Last week, France’s President Macron said he received assurances from Putin that forces conducting military exercises in Belarus would return to their bases and that the buildup of forces on the Ukraine border would cease.  However, Putin later denied these comments.  On Friday, US Secretary of State Anthony Blinken said that Russia was still amassing troops near the border and an invasion was imminent, possibly before the end of the Olympics.  He told all US citizens to leave Ukraine immediately. On Sunday, it was reported that Putin has communicated plans to move into Ukraine on Wednesday. If these reports are to be believed, safe haven assets should be the beneficiaries leading up to an invasion.  These include such instruments as the Japanese Yen, the Swiss Franc, Bonds and Gold.  In addition, oil should also remain bid as fears of lack of supply from Russia.

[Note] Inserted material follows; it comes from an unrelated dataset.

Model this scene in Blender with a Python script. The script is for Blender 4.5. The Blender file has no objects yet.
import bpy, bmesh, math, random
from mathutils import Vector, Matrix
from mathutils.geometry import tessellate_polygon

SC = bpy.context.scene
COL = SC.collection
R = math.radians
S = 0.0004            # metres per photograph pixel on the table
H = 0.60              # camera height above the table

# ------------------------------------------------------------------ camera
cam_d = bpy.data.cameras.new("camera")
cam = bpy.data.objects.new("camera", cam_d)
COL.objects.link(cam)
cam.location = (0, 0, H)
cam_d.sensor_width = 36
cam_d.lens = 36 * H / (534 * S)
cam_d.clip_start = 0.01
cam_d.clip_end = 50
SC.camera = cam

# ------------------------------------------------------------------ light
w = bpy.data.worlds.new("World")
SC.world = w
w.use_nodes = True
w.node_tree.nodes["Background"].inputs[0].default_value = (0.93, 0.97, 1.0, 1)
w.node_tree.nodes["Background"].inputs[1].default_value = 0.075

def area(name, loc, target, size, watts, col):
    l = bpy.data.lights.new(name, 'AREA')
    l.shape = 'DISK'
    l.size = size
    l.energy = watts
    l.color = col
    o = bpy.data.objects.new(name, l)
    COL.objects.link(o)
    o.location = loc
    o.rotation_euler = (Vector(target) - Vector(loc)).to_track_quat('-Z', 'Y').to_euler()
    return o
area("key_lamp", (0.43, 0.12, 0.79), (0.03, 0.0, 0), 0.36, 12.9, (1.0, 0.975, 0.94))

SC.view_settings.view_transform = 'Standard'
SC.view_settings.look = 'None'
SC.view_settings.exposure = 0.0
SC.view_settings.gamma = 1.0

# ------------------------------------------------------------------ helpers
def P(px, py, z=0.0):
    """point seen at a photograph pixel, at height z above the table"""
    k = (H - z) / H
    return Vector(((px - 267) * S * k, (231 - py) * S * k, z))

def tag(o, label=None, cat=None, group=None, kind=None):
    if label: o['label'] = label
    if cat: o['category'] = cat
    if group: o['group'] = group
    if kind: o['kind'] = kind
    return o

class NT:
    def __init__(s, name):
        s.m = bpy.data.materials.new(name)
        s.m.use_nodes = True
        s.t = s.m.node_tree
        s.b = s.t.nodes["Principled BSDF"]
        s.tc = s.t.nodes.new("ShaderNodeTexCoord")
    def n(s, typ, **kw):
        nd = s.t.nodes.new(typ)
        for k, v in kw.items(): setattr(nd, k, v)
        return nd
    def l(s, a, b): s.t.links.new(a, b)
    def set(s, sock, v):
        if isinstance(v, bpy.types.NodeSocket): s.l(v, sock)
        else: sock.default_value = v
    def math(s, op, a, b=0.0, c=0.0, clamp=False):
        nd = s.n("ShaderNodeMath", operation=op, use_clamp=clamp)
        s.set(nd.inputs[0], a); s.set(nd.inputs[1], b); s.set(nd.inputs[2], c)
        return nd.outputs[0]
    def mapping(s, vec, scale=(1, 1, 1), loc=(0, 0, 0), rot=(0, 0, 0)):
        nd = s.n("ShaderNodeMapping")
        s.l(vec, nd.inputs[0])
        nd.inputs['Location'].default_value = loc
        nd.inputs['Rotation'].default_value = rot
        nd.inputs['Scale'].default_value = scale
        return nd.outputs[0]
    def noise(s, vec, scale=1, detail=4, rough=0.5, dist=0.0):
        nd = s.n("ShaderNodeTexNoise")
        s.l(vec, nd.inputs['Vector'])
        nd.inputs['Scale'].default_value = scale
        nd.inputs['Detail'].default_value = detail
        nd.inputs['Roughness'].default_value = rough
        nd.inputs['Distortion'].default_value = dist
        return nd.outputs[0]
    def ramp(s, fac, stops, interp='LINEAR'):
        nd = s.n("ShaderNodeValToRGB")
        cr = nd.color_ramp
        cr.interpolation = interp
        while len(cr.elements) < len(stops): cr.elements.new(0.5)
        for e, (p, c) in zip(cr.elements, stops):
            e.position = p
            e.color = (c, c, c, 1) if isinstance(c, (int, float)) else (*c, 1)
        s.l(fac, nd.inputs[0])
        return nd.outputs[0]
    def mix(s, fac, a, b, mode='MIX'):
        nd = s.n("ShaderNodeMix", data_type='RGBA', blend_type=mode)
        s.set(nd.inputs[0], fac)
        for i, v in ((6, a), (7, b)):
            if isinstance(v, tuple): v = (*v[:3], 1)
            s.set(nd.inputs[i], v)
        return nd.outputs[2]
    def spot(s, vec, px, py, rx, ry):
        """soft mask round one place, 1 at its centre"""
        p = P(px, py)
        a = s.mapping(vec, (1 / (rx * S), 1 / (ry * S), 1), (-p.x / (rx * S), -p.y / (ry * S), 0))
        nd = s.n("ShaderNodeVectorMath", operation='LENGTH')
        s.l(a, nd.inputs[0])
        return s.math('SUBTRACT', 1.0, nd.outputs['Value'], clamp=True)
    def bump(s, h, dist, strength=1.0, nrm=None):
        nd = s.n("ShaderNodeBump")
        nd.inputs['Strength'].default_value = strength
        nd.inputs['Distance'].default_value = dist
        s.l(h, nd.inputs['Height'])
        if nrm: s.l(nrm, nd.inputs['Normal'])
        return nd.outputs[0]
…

Markets got a taste of this price action last week as the comments from the White House were released.  EUR/JPY moved from above 132.00 down to the 200 Day Moving Average at 130.39.  If the continued threat of invasion persists, the 61.8% Fibonacci retracement level from lows of January 27th to the highs of February 10th crosses below at 130.12.  Support below there is at the 50 Day Moving Average at 129.79, a confluence of support between 129.34 and 129.53, and then the lows from January 25th at 128.20.

Where next for EUR/JPY?

Source: Tradingview, Stone X

Gold also benefited from the news release.  XAU/USD moved from 1827.4 to 1865.5, piercing through the top, downward sloping trendline of a long-term symmetrical triangle.  First resistance is at the November 21st, 2021 highs at 1875.8. Above there is a confluence of resistance at the 127.2% Fibonacci extension from the highs of November 21st, 2021 to the low of December 15th, 2021, horizontal resistance, and the 61.8% Fibonacci extension from the August 2020 highs to the lows in March 2021 between 1909.7 and 1923.  If price breaks through that range, the 161.8% Fibonacci extension of the shorter timeframe is at 1952.9.

20220213golddaily

Source: Tradingview, Stone X

As mentioned, WTI Crude oil also moved higher on the release of the Russian headlines on Friday, from 91.12 to 94.63.  In doing so, price pierced through a long-term upward sloping trendline near 94.00. If the headlines continue to be negative, there is a confluence of horizontal resistance from 2014 and the 161.8% Fibonacci extension from the highs of October 25th, 2021 to the lows of December 2nd, 2021 between 98.95 and 99.56.  The 100.00 level also acts as psychological round number resistance.  Notice that WTI broke the neckline of a double bottom in mid-January.  The target for the double bottom is near 108.10.

FOREXOIL

Source: Tradingview, Stone X

If the headlines increase that Russia will invade Ukraine this week, markets could see flows out of risky assets and into safe havens, such as the Yen, Swiss Franc, Gold and Bonds.  Oil could also benefit from the headlines.  However, history shows that upon an invasion, be careful of a “buy the rumor, sell the fact”, in which case prices would reverse and traders could be caught on the wrong side of the trade.